Proposition 187 — dubbed the Save Our State initiative — would be introduced three months after the renaming of Brooklyn Avenue. The decade also saw an English-only movement in the schools that included the passage of Proposition 227 in June 1998. (In 2016, voters approved Proposition 58, which repealed bilingual restrictions enacted by Prop. 227.)

“A lot of big politicians were pushing for [the renaming] because they wanted to make sure Latinos had a space and an area that could be seen as very Latino on the map,” Calderon said.

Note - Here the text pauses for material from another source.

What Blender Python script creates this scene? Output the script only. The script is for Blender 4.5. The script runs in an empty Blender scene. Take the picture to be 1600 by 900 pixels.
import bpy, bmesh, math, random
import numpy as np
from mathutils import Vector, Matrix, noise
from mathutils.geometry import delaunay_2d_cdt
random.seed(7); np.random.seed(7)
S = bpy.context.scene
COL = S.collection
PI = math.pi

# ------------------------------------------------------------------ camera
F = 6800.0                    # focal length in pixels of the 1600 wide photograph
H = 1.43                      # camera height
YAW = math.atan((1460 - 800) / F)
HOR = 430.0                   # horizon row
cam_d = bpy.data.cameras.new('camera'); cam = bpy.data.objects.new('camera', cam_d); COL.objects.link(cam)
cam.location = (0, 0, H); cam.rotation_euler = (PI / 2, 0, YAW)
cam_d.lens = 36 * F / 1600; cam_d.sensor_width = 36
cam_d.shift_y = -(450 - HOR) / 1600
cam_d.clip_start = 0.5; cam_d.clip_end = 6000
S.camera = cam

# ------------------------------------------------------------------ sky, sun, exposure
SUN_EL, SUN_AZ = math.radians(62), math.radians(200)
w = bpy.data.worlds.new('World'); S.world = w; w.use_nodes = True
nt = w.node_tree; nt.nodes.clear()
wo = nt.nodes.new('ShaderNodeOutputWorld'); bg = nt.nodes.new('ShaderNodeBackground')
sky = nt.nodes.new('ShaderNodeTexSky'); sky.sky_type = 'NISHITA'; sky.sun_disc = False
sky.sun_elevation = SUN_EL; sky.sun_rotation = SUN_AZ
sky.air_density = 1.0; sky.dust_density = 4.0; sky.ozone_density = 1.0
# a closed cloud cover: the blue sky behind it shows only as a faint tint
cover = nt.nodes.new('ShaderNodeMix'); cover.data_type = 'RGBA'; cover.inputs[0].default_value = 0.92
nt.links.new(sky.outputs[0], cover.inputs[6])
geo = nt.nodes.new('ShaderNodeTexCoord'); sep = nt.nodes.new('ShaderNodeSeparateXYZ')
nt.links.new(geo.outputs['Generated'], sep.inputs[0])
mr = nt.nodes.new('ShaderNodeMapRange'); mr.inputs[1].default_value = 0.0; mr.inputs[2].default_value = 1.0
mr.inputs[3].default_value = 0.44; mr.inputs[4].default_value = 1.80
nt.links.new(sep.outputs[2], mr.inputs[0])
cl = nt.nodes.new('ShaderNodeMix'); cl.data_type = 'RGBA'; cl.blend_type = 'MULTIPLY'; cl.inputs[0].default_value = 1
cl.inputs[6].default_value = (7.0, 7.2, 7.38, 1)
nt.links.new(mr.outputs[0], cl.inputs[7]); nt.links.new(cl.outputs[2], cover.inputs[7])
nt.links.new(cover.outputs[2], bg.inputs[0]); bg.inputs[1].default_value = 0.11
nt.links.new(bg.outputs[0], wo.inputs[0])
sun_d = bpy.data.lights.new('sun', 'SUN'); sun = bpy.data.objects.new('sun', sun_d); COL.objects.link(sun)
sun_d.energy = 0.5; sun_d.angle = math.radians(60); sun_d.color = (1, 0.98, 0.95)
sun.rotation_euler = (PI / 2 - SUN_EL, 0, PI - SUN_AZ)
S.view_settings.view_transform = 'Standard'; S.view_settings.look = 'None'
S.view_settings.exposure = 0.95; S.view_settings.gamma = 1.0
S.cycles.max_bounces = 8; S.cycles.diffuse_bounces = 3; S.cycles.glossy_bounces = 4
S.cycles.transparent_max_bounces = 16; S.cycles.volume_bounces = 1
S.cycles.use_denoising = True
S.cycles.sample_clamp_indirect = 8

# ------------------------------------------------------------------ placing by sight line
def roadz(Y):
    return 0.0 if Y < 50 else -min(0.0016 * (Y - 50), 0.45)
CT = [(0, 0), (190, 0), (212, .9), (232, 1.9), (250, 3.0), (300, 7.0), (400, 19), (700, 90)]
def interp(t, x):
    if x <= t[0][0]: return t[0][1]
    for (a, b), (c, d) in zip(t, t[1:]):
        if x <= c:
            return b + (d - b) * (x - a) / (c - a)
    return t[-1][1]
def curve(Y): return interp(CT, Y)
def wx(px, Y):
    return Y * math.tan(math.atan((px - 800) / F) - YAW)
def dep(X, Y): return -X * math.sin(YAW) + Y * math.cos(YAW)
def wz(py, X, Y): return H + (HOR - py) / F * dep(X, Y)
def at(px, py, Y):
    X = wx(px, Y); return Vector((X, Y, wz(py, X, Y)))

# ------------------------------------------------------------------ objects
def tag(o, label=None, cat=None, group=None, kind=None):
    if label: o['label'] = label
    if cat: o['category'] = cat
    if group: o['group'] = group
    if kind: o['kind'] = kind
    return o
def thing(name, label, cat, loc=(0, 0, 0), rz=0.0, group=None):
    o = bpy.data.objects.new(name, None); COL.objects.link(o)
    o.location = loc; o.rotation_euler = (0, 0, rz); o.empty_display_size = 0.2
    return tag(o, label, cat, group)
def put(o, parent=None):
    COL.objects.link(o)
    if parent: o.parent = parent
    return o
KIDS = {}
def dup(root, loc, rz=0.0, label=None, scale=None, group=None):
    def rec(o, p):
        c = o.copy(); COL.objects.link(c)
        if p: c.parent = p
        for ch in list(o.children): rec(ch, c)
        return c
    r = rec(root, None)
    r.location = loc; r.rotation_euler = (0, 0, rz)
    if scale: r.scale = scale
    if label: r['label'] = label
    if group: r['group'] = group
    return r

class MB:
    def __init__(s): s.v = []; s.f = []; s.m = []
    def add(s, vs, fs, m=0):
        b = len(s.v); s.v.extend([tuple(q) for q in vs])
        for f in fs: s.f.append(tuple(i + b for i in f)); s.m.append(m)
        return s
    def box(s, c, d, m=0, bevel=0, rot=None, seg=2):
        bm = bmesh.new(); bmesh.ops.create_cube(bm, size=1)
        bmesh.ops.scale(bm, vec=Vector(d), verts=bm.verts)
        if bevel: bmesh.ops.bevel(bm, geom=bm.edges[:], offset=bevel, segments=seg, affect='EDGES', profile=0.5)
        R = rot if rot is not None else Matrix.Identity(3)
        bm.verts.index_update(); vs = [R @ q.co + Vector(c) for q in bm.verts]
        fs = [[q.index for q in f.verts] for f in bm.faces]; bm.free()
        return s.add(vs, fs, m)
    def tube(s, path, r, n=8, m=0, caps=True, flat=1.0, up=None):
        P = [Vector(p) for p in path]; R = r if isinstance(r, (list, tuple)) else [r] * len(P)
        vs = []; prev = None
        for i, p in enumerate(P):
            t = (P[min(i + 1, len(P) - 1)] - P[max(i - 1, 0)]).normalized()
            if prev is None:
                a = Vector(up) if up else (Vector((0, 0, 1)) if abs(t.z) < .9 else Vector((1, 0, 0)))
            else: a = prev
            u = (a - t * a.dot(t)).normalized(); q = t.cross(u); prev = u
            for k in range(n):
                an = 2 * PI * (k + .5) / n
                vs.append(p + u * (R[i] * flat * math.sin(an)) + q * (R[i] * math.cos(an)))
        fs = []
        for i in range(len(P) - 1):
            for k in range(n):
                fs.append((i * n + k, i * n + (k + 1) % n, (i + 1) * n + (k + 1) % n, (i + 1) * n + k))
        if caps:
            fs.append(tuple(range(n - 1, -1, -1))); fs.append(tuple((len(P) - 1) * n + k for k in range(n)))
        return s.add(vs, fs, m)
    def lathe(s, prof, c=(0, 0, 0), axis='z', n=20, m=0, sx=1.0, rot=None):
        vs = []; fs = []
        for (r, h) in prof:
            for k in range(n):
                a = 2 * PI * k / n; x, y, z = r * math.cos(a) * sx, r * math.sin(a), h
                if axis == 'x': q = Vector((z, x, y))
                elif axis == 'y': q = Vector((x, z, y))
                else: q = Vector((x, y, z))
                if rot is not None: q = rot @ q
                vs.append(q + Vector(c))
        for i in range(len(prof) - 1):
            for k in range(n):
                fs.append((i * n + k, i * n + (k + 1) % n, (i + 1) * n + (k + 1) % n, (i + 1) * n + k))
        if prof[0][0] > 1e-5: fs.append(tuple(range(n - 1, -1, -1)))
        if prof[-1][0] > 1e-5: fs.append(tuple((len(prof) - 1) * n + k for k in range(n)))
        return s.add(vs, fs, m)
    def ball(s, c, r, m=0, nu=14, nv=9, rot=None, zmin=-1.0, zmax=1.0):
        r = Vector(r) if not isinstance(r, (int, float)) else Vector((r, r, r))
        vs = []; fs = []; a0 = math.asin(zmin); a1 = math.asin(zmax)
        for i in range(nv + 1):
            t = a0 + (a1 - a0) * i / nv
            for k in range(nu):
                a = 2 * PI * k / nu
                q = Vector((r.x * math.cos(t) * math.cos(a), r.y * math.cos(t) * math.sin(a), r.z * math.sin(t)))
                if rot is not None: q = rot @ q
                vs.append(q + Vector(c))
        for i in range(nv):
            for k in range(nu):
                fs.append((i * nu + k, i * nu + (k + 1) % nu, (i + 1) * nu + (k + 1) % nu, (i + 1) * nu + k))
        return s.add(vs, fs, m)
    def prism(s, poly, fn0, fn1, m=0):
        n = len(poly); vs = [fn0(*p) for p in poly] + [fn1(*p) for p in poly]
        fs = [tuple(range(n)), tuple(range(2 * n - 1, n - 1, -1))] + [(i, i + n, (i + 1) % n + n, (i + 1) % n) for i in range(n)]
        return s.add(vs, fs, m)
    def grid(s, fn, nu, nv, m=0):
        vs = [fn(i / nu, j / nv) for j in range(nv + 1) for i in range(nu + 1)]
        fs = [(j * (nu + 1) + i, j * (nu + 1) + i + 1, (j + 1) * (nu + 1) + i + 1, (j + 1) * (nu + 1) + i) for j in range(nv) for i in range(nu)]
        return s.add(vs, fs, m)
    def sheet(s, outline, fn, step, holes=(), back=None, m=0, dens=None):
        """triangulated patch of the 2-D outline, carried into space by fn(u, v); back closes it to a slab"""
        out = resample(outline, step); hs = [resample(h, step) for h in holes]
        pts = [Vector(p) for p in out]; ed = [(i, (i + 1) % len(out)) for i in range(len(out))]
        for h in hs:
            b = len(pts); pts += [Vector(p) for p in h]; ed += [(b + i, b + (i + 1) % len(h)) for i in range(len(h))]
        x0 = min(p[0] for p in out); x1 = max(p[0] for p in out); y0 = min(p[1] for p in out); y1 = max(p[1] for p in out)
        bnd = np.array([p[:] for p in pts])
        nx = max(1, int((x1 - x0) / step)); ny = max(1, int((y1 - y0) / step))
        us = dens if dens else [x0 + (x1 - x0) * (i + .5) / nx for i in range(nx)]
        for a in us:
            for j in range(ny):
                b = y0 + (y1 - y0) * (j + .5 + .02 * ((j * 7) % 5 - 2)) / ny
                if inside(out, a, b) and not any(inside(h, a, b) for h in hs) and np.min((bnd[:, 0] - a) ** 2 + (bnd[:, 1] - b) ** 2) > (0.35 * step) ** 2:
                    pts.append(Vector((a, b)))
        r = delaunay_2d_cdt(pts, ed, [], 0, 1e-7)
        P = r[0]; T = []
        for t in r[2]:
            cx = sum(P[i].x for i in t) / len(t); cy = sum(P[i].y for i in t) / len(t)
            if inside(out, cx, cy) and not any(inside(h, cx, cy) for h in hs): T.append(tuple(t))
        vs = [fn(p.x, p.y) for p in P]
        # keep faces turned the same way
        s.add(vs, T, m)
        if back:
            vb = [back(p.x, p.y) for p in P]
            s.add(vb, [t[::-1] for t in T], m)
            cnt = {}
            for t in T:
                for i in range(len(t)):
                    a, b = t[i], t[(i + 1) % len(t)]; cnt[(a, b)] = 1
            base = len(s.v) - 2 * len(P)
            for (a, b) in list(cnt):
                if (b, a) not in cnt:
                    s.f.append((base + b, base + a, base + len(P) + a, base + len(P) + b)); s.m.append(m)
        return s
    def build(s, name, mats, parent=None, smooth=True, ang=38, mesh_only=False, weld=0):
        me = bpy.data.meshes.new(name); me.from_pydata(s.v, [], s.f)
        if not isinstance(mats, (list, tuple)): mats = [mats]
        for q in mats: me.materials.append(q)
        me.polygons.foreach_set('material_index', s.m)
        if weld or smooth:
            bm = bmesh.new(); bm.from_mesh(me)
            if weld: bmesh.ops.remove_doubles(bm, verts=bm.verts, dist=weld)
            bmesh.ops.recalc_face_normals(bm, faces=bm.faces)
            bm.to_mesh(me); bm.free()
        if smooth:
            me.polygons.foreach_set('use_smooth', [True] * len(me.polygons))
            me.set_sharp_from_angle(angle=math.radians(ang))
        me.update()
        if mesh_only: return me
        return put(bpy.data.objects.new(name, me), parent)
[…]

Vivian M. Escalante, chief executive director and president of Boyle Heights Community Partners, said the sense of political urgency drove it as much as Chavez’s legacy.

A street sign on Cesar E. Chavez Avenue in Boyle Heights.

A street sign on Cesar E. Chavez Avenue in Boyle Heights.

(Etienne Laurent / For The Times)

“While the public was told the change was about ‘honoring a hero,’ the political reality was a calculated effort to solidify a Chicano political identity in East Los Angeles, often at the expense of the neighborhood’s multi-ethnic history,” she said.

Escalante and the organization have been calling for the street name to be switched back to Brooklyn Avenue for years.

On a recent Monday afternoon in a small Mexican diner, not far from the 710 Freeway in East Los Angeles, Gricel Gonzalez, 57, gazed out the window at the avenue.

She said she was in her mid-20s when rumors began to circulate that Brooklyn Avenue would be renamed after Chavez.

Growing up, she would often hear her mother and grandmother talk about Chavez and his efforts to help fight for the rights of Mexicans.

“He was a hero,” she said.

But when asked that day how she felt about the recent allegations, Gonzalez froze. She was confused and had not seen the news yet. Upon hearing it her eyes grew wide and her jaw dropped as she shook her head.

She was angry. It had brought back dark memories when an uncle had touched her inappropriately. She was only 8.

Her new judgment on the street name was instant.

“They need to change the name to Dolores Huerta, or any of the other victims.”